→ **RECORDS TO USE**

════════════════

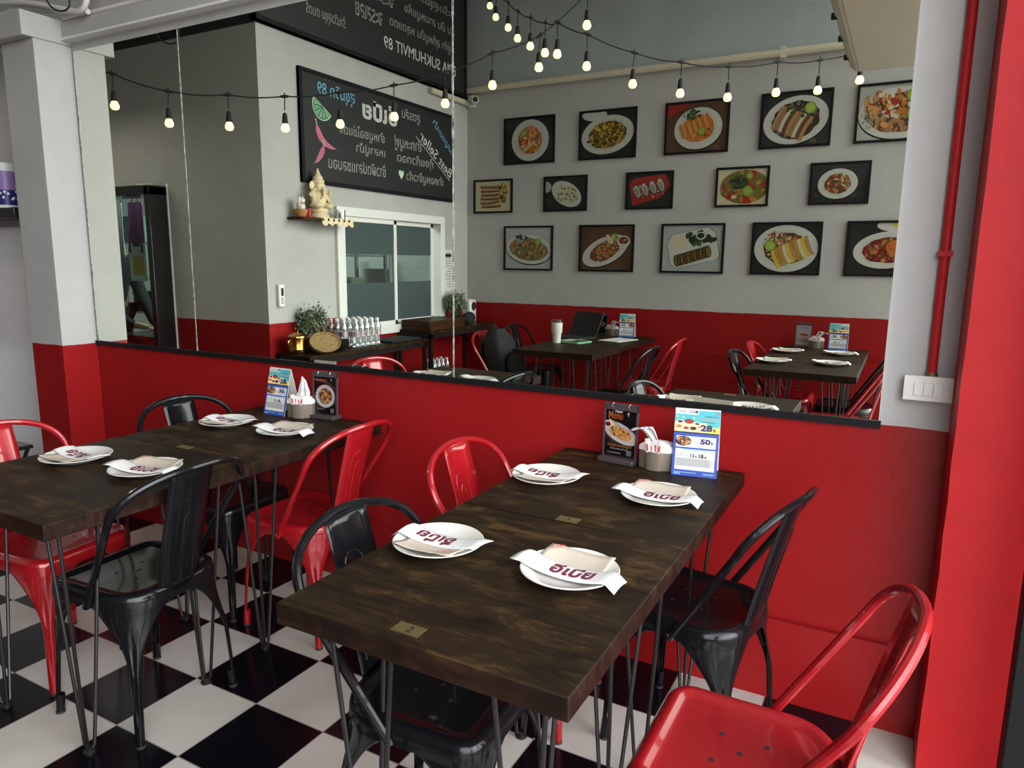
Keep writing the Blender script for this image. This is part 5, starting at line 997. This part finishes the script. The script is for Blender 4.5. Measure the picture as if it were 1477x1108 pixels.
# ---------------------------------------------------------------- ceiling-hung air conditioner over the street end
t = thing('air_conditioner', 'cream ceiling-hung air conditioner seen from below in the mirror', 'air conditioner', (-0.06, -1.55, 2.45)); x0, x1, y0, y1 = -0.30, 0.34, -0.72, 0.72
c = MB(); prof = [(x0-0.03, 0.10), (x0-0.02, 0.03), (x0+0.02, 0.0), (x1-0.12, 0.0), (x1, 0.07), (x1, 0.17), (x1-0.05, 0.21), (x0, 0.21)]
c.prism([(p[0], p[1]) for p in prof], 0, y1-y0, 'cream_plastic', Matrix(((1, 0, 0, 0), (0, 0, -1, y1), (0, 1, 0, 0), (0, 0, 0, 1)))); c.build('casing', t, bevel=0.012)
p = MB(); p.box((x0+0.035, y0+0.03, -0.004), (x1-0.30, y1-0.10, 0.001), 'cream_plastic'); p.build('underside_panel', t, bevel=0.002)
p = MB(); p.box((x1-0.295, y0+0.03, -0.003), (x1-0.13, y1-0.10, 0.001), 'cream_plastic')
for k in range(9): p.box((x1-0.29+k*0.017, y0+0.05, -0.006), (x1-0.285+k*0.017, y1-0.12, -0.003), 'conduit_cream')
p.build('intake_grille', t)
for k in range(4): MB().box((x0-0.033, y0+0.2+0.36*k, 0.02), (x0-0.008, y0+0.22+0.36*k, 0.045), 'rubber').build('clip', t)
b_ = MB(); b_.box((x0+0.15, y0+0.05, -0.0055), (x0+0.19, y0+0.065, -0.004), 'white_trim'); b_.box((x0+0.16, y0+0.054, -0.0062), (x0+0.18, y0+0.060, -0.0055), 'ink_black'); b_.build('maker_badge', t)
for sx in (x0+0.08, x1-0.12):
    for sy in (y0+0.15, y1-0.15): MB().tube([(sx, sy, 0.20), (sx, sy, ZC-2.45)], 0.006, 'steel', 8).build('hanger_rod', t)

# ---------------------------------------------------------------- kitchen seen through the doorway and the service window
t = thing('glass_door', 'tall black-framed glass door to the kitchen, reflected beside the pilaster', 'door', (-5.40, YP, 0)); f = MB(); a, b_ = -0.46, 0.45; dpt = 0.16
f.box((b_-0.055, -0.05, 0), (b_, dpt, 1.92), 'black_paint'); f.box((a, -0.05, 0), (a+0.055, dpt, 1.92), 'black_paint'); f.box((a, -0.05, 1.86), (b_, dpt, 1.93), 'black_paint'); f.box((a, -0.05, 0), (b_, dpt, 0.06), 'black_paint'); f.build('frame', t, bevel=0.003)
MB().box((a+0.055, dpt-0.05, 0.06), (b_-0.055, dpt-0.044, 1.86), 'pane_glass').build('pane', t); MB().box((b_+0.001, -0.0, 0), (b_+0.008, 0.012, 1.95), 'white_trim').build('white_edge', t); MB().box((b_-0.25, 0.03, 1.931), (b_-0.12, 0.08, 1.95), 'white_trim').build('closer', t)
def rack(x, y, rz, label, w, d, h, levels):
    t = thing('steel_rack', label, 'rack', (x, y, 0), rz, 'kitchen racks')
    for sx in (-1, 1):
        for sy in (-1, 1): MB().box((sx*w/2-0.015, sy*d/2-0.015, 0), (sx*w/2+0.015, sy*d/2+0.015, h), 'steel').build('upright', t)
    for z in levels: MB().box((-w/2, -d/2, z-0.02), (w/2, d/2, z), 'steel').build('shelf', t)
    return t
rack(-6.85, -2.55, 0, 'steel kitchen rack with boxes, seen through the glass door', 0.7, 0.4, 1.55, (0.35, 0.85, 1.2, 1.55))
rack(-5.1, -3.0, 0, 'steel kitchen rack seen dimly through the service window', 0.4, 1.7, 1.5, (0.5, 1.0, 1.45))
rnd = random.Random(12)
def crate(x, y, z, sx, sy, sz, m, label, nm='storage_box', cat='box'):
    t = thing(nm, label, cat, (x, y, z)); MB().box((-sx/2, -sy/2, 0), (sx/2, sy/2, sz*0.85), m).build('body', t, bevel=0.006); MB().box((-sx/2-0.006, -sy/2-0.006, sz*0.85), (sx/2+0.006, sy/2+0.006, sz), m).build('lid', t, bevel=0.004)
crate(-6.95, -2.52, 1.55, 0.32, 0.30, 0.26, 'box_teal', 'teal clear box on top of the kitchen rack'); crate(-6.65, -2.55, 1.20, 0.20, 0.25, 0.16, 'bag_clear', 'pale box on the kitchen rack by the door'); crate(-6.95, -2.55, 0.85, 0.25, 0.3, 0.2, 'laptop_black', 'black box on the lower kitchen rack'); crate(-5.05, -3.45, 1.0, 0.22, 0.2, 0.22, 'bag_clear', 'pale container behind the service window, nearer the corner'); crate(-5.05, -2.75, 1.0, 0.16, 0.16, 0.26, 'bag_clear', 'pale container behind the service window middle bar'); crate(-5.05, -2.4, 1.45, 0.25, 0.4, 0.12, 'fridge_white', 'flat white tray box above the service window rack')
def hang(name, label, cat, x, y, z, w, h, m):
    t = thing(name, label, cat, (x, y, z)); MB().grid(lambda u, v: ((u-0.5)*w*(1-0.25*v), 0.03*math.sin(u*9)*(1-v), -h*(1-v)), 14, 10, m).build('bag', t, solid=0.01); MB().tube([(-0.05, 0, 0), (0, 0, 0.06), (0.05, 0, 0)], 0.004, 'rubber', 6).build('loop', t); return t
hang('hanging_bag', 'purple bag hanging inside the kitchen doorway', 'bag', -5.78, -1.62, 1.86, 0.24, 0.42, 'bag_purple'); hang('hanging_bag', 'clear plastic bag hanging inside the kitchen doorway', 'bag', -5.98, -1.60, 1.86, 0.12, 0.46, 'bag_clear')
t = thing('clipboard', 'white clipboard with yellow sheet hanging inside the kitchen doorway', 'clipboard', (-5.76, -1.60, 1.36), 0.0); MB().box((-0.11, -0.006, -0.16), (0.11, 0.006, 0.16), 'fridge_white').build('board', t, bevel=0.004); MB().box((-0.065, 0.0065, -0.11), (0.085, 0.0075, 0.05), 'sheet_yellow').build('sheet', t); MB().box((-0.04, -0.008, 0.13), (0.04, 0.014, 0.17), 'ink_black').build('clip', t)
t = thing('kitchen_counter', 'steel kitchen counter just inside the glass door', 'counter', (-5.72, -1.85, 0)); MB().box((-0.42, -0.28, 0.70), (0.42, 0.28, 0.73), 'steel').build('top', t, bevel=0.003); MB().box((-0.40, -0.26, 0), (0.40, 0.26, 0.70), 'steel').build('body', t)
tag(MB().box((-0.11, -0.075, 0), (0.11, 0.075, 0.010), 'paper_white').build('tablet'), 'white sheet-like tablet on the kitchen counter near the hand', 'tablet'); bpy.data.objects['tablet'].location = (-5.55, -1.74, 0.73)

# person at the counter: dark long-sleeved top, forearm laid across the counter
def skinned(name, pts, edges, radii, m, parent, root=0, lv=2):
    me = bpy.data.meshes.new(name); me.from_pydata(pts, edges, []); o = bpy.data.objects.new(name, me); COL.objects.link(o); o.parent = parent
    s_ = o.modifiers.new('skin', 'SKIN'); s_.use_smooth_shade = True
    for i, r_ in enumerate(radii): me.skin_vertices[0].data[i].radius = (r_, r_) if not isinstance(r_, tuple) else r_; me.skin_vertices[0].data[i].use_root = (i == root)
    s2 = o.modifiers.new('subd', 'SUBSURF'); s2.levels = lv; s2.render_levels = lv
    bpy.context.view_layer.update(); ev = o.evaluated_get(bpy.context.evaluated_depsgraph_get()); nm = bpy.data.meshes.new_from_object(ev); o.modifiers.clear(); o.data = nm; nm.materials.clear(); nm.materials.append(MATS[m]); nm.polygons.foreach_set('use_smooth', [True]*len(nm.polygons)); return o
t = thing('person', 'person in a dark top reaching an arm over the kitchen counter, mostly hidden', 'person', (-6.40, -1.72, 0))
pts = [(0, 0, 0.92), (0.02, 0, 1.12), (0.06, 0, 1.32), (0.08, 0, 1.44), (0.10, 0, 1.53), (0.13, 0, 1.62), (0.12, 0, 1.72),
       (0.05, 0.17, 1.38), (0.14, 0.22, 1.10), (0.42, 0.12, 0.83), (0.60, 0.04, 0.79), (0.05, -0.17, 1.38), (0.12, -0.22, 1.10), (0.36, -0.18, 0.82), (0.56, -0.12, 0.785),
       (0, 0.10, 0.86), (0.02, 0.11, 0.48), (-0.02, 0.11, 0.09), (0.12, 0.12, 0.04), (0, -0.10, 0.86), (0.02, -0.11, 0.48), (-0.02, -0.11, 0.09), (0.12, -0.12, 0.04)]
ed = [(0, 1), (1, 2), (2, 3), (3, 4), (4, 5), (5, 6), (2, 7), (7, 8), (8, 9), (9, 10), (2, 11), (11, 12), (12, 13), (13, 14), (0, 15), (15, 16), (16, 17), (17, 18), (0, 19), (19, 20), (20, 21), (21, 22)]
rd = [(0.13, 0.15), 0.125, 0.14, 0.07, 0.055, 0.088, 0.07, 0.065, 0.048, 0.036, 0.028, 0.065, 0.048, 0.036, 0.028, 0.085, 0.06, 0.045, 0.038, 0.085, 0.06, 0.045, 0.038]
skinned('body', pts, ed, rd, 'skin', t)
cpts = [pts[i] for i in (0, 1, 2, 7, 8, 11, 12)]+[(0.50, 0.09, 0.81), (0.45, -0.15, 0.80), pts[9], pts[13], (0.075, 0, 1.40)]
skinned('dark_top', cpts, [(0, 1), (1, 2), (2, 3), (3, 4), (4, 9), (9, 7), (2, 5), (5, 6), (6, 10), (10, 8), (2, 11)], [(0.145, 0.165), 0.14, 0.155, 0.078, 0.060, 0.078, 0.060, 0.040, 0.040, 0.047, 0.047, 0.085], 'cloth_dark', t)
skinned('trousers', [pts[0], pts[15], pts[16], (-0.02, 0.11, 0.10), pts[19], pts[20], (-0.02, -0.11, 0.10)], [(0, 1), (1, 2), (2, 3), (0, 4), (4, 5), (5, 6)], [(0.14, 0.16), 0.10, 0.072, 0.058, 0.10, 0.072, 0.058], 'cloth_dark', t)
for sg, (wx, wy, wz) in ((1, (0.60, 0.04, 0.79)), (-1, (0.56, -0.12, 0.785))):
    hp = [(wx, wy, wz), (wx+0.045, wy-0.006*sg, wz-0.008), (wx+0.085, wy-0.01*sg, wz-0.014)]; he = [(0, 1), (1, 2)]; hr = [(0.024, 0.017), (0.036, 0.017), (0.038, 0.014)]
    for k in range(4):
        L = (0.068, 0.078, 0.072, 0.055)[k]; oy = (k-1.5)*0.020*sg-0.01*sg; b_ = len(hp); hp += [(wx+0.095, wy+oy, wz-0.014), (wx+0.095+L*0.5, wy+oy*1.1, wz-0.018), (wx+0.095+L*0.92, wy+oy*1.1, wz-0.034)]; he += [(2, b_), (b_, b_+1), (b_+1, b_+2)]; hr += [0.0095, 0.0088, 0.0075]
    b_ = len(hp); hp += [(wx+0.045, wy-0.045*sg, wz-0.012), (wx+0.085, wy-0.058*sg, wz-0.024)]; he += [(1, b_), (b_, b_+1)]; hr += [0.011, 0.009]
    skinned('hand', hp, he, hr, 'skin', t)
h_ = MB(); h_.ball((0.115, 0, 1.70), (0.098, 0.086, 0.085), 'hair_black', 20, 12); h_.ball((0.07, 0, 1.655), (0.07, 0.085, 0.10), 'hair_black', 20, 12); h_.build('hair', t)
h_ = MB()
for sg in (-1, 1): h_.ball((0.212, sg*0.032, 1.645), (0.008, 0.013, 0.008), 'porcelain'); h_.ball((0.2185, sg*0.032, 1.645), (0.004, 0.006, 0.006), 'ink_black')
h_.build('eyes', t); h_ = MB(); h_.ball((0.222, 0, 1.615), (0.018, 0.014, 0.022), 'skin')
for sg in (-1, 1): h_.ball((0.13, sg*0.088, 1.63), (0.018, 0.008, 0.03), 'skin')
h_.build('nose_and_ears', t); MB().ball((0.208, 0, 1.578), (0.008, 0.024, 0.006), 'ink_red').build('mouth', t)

════════════════

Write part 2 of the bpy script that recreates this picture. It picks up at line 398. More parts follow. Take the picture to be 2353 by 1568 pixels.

════════════════

→ **EXERCISE DETAILS**
Only the lines running from the line with "Keep writing the" through the line with "0.006, 'steel', 8).build('hanger_rod', t)" should be repeated, exactly and with both ends kept.

→ **RESULT OF THIS EXERCISE**
Keep writing the Blender script for this image. This is part 5, starting at line 997. This part finishes the script. The script is for Blender 4.5. Measure the picture as if it were 1477x1108 pixels.
# ---------------------------------------------------------------- ceiling-hung air conditioner over the street end
t = thing('air_conditioner', 'cream ceiling-hung air conditioner seen from below in the mirror', 'air conditioner', (-0.06, -1.55, 2.45)); x0, x1, y0, y1 = -0.30, 0.34, -0.72, 0.72
c = MB(); prof = [(x0-0.03, 0.10), (x0-0.02, 0.03), (x0+0.02, 0.0), (x1-0.12, 0.0), (x1, 0.07), (x1, 0.17), (x1-0.05, 0.21), (x0, 0.21)]
c.prism([(p[0], p[1]) for p in prof], 0, y1-y0, 'cream_plastic', Matrix(((1, 0, 0, 0), (0, 0, -1, y1), (0, 1, 0, 0), (0, 0, 0, 1)))); c.build('casing', t, bevel=0.012)
p = MB(); p.box((x0+0.035, y0+0.03, -0.004), (x1-0.30, y1-0.10, 0.001), 'cream_plastic'); p.build('underside_panel', t, bevel=0.002)
p = MB(); p.box((x1-0.295, y0+0.03, -0.003), (x1-0.13, y1-0.10, 0.001), 'cream_plastic')
for k in range(9): p.box((x1-0.29+k*0.017, y0+0.05, -0.006), (x1-0.285+k*0.017, y1-0.12, -0.003), 'conduit_cream')
p.build('intake_grille', t)
for k in range(4): MB().box((x0-0.033, y0+0.2+0.36*k, 0.02), (x0-0.008, y0+0.22+0.36*k, 0.045), 'rubber').build('clip', t)
b_ = MB(); b_.box((x0+0.15, y0+0.05, -0.0055), (x0+0.19, y0+0.065, -0.004), 'white_trim'); b_.box((x0+0.16, y0+0.054, -0.0062), (x0+0.18, y0+0.060, -0.0055), 'ink_black'); b_.build('maker_badge', t)
for sx in (x0+0.08, x1-0.12):
    for sy in (y0+0.15, y1-0.15): MB().tube([(sx, sy, 0.20), (sx, sy, ZC-2.45)], 0.006, 'steel', 8).build('hanger_rod', t)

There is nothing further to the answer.